How many of these kinds of miracles are recorded in the Book of Acts? 10? 15? But Acts is filled with accounts of the supernatural working of the Holy Spirit in and through the earliest Christians. Dozens & scores of stories of the Holy Spirit’s supernatural work through His people. And yet, only 10-15 of those episodes involve this small category of miraculous signs and wonders.

Do you want to know why the Church grew so rapidly in its earliest years, besides signs and wonders? Many Roman historians, who lived during and shortly after the time of Acts, they wrote about this strange new sect emerging in the Roman population known as “Christians”. This is what they wrote:

  • The Christians cared for the poor.
  • They took responsibility for the elderly.
  • The Roman Emperor Julian noted that “The Christians not only care for their own poor, but for ours as well.”
  • Roman historian Tertullian wrote that while pagan temples spent their donation income on feasts and alcohol and paying the temple prostitutes to entertain the Roman worshippers, the Christians spent their donations to support the sick and dying, “to supply the needs of children destitute of means and parents, and of old persons confined to their homes.”
  • Roman philosopher Aristides observed this of the Christians: “If there is among them any that is poor and needy, and if they themselves have no spare food, they will fast two or three days in order to supply the needy with food.”

That is supernatural!
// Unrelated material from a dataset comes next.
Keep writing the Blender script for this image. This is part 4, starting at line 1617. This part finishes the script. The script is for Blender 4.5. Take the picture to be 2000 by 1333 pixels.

That is higher than natural – above and beyond what is natural. That is evidence of the Holy Spirit at work in and through them!

The Christians lived by different moral standards than those around them.

  • In the Letter to Diognetes, it is recorded that the Christians “marry, as do others, and they beget children; but they do not destroy their offspring” like the pagans did.
  • The Christians accepted the unwanted babies of their pagan neighbors, and raised them as their own.
  • In this Roman letter, it was said that the Christians “have a common table, but not a common bed.”
  • They did not fornicate, or have sex outside of marriage.
  • They were monogamists in an age of polygamy.

The Christians throughout the Roman Empire were known for being people of integrity:

  • They judged with fairness when there was a legal dispute.
  • They would not give or receive bribes, even when they were falsely accused, and bribe could’ve gotten them free.
  • Aristides wrote this of the Christians: “Their oppressors they comfort and make their friends; they do good to their enemies.”

The Christians treated all those marginalized by Roman culture and society as equals:

  • They educated girls.
  • They trained women to serve in positions of leadership.
  • They welcomed foreigners into their homes who had no safe place to stay as they traveled, or as they fled from famine or war.
  • They provided for prisoners (this is still a practice that is in effect in many developing countries today!).

Y’all! This is why the early Church grew! This was the supernatural outworking of the Holy Spirit among them! Were there signs and wonders – absolutely! But they were just one small category among ALL the Holy Spirit’s power that was so mightily at work in the Book of Acts and in the lives of the early Church!